Thank you my amazing friend for always being here for me.
Love Suembi Lue x x

I am your friday friend!

Dear friend,

I had more than just one "of them days". It came over me like a shadow from above and no matter what I did nothing felt right. So I dealt with it in the easiest (and hardest) way I could think of. I simply let it get to me. Because as soon as I let it get to me and let my body and myself feel that it's ok not to feel good all the time... I slowly started feeling better again. And here I am, feeling better than ever.

It's also Friday today and the feeling of friday always makes me feel better. It's not even that special like when I was really young and almost everything felt as though it changed for the better on a friday. From food to activities!

I better get started with this friday now, I have a feeling I will be busy (you know the feeling even if you don't have much planned?).

But I am also looking forward more time with you later on!
Or did you maybe think you would be alone this friday? You're never alone with me! :)

See you soon!
Love Suembi Lue x x

Monday, 26 July 2010

I can feel a little lie coming...

Dear Friend,

I'm having one of them days.
You know when nothing feels right. Everything can be exactly like normal but its just not right. You feel tired and think nothing is enough. I'm thankful for having "boring" days like this but I also feel bad that I'm not making the most of it. I suppose you can't feel 100% all the time, that wouldn't be human.

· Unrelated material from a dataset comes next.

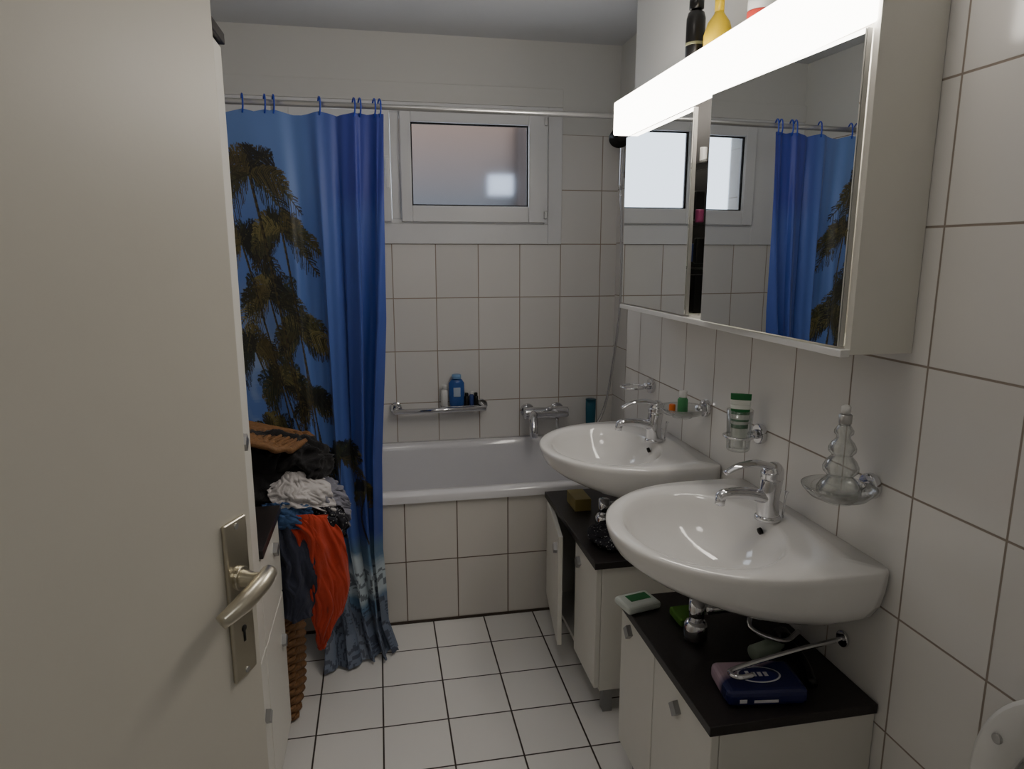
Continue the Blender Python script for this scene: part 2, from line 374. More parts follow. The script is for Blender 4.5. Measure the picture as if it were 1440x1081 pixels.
for k,h in enumerate(hooks):
    i=int(h*(NS-1)); p=verts[0,i]; x=p[0]
    tube('hook_%d'%k,[(x,p[1],p[2]-0.012),(x+0.004,2.437,1.893),(x+0.004,2.440,1.922),(x,2.455,1.932),(x-0.004,2.470,1.922),(x-0.003,2.471,1.908)],0.0028,m_blue,cur,8)

# ------------------------------------------------------------------ mirror cabinet
mc=group('mirror_cabinet')
CX0,CX1,CY0,CY1,CZ0,CZ1=0.845,XR-0.001,1.10,2.28,1.245,1.92
boxes('carcass',[(CX0,CX1,CY0,CY0+0.016,CZ0,CZ1),(CX0,CX1,CY1-0.016,CY1,CZ0,CZ1),(CX0,CX1,CY0+0.016,CY1-0.016,CZ0,CZ0+0.016),(CX0,CX1,CY0+0.016,CY1-0.016,CZ1-0.016,CZ1),(CX1-0.01,CX1,CY0+0.016,CY1-0.016,CZ0+0.016,CZ1-0.016),(CX0+0.02,CX1-0.01,1.60,1.615,CZ0+0.016,CZ1-0.016)],m_cab,mc,0.001)
box('painted_shade_sheet',CX1-0.016,CX1-0.011,1.62,2.26,CZ0+0.02,CZ1-0.02,m_dark,mc)  # black sheet stands in for the shade inside the mirror cabinet
boxes('bottom_trim',[(0.826,CX0,CY0,CY1,CZ0-0.004,CZ0+0.010)],m_white,mc,0.001)
def mdoor(name,y0,y1,ang,hy):
    e=bpy.data.objects.new(name,None); COL.objects.link(e); e.parent=mc
    e.location=(0.843,hy,0); e.rotation_euler=(0,0,math.radians(ang))
    box(name+'_panel',-0.010,0,y0-hy,y1-hy,CZ0+0.014,1.806,m_alu,e)
    box(name+'_glass',-0.0135,-0.0105,y0-hy+0.001,y1-hy-0.001,CZ0+0.015,1.805,m_mirror,e)
mdoor('mirror_door_right',1.116,1.630,2.3,1.116)
mdoor('mirror_door_left',1.770,2.272,0.0,2.272)
boxes('cosmetics',[(0.87,0.90,1.80,1.835,1.262,1.37),(0.88,0.92,1.85,1.89,1.262,1.34),(0.87,0.90,1.80,1.82,1.40,1.47),(0.88,0.91,1.84,1.87,1.52,1.60)],m_black,mc,0.004)
disc('pink_jar',(0.885,1.82,1.53),0.012,0.035,'Z',mat('pink',(130,50,90),0.4),mc)
disc('white_jar',(0.895,1.835,1.695),0.010,0.04,'Z',m_white,mc)
disc('blue_jar',(0.89,1.85,1.43),0.015,0.05,'Z',mat('jar_blue',(60,80,150),0.4),mc)
for k,z in enumerate((1.388,1.505,1.67)): box('glass_shelf_%d'%k,0.86,0.955,1.62,2.26,z-0.003,z+0.003,m_glass,mc)
m_lamp=emis('lamp_diffuser',(255,246,234),14.0)
lp=group('mirror_light_fixture')
box('diffuser',0.785,0.844,CY0+0.004,CY1,1.812,1.916,m_lamp,lp,0.006)
box('back_plate',0.844,0.85,CY0+0.004,CY1,1.9205,1.932,m_white,lp)

def bottle(name,loc,prof,m,capm,capprof,sx=1,sy=1):
    g=group(name); lathe('body',prof,loc,m,g,28,sx,sy); lathe('cap',capprof,loc,capm,g,24,1,1); return g
ZT=1.9205
g=bottle('black_spray_can',(0.885,1.90,ZT),[(0.02,0),(0.026,0.003),(0.026,0.14),(0.022,0.155),(0.014,0.162)],m_black,m_black,[(0.014,0.162),(0.02,0.165),(0.02,0.19),(0.012,0.2)])
lathe('label_band',[(0.0262,0.07),(0.0264,0.072),(0.0264,0.076),(0.0262,0.078)],(0.885,1.90,ZT),mat('label_grey',(120,120,90),0.4),g)
m_yel=mat('yellow_plastic',(225,190,20),0.35)
bottle('yellow_squeeze_bottle',(0.885,1.765,ZT),[(0.030,0),(0.036,0.004),(0.037,0.06),(0.028,0.09),(0.014,0.11),(0.012,0.115)],m_yel,m_yel,[(0.012,0.115),(0.012,0.15),(0.006,0.18),(0.004,0.2)])
bottle('white_tube_bottle',(0.885,1.56,ZT),[(0.028,0),(0.03,0.003),(0.03,0.12),(0.02,0.13)],m_white,mat('red_cap',(190,60,50),0.4),[(0.031,0.03),(0.0312,0.032),(0.0312,0.05),(0.031,0.052)])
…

But is there really any point of telling anyone how you feel? You might as well lie a little bit so 1. You won't make anyone worried or 2. Have to explain that nothing is really wrong but it's just one of them days.

If someone (that I'm not close to) asks me how I am today, I'll no doubt say I'm fine while a billion thoughts will spin around in my head and say I'm not.

So my dearest friend I wonder...
If anyone asks you today how you are feeling, what will you answer?


Love Suembi Lue x x

Saturday, 24 July 2010

A tea on me!

Dear friend,

I have just sat down with a nice cup of tea. That's right, I am a tea person! Or a tea lover I should say, because my cupboard is absolutely full of different types of tea. Everything from Earl Gray, herbal, green, white, red and fruity ones. I love trying new ones! My whole family are "heavy" coffee drinkers but I "converted" to tea Haha. I love snuggling up with nice hot cup of tea no matter what day, season or time it is.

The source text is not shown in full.